In the initial rush to adopt such hard-and-fast rules, some police officers even expressed concern that suspects who were facing a "third strike" would be more violent, hoping to avoid capture if they thought they were facing a decades-long sentence.
But the best case against "three-strike" sentences is that justice ought to be individually tailored. Society should want judges to be judges--taking one case at a time and having to account for their decisions. Not all defendants are created equally good or bad, and many can and do turn around their lives. Others should not get out even after 25 years.
In saying that states can be exceedingly harsh, a divided court is giving lawmakers tremendous latitude. That puts a special burden on policy makers to be smart, not just reflexively punitive.
And just where does this "truth" come from?

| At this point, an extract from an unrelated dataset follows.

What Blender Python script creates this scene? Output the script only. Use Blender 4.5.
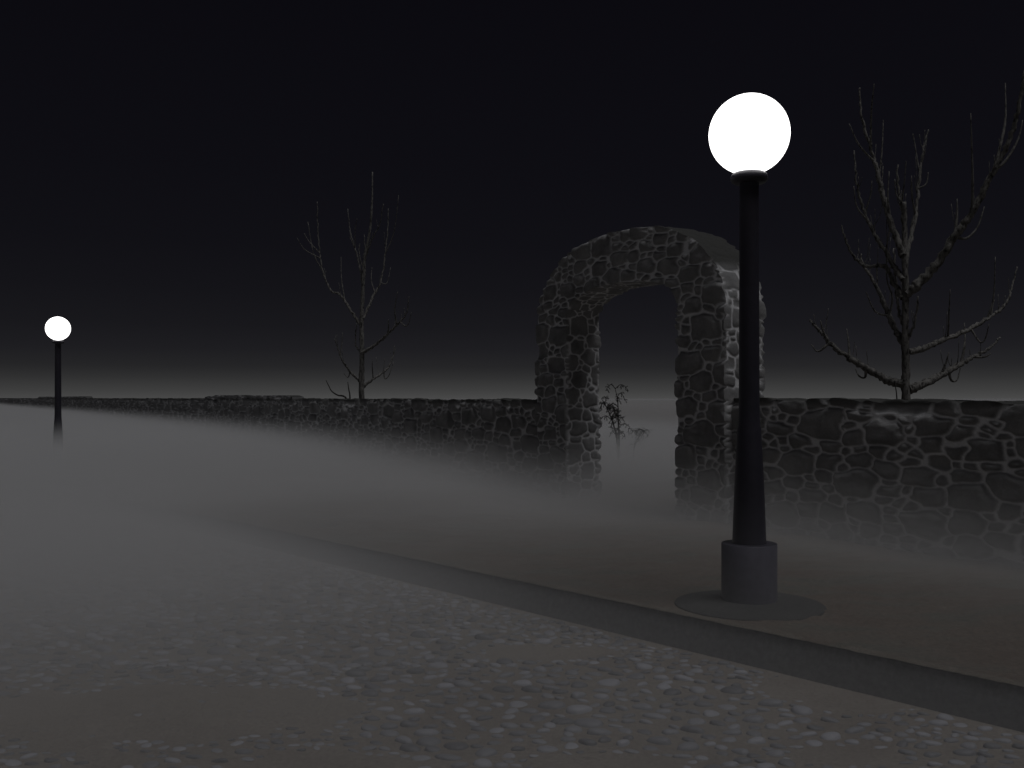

Maybe a site like this one:
"It has long been recognized that repeat offenders commit a large number of the serious and violent crimes in Florida. One study revealed that upwards of 70% of crimes are committed by 30% of the offenders. The physical misery inflicted by these repeat offenders, and the economic impact of their crimes, are enormous.
Give the man a cigar...
"IF three strikes were applied to violent and property crime, it would work as intended."
This particular mook was convicted of stealing golf clubs for his 'magic 3rd' if I'm not mistaken. Golf clubs are property, last time I checked.
I have no problem with 3 time losers being sent away forever. It's not like they weren't warned or anything. I just want to see it applied to rapists, thieves, and burglars instead of some poor sap who gets popped with a couple of joints in his pocket.
L
With that in mind, it's too bad that these editors will NEVER understand why state legislatures all over America have passed "three strikes" laws, and why these laws typically enjoy 75% to 80% approval among the voters. And that's simply because their "model" judges, if left to their devices, absolutely refuse to punish the criminals that appear before them, typically sentencing them to months in prison (or to probation), even when they commit absolutely hideous, heinous crimes.
The law-abiding public is sick and tired of living in fear of these predators, who are allowed to roam freely in the streets because some bleeding-heart in a black robe thinks slapping murderers and rapists on the wrist is a fine way to demonstrate his "compassion for the downtrodden." So while three-strikes laws may sometimes be clumsy tools for administering justice, they are one of the few ways we have as a society to protect ourselves from violent criminals, as lons as the courts in this country are stacked with the kind of judges of which these editors approve.
BTW, Breyer really showed himself to ba a complete horse's ass on this one. If you extend his logic, no state could ever do anything differently from what most of the other states are doing.
Not just the three strikes, but the police efforts, too. Solution rates for proprty crime suck. If they sucked less, property crime would plummet due to a "virtuous cycle" in which more cops were chasing fewer loose burglars, since the most prolific ones are in jail for a loooong stretch. The same goes for robbery.
But the cops are busy planning big drug busts that do little or nothing to take burglars and robbers off the street.
The "three strikes" means three felonies. I may be mistaken, having no personal experience in this matter, but I believe that only drug growers and dealers are charged with felonies. This law does not intend to put away Beavis and Butthead for life for getting caught three times smoking pot.
This law was passed by the Californians (SENTINEL=former Californian) to CONTROL THE LIBERAL JUDGES, not necessarily the criminals.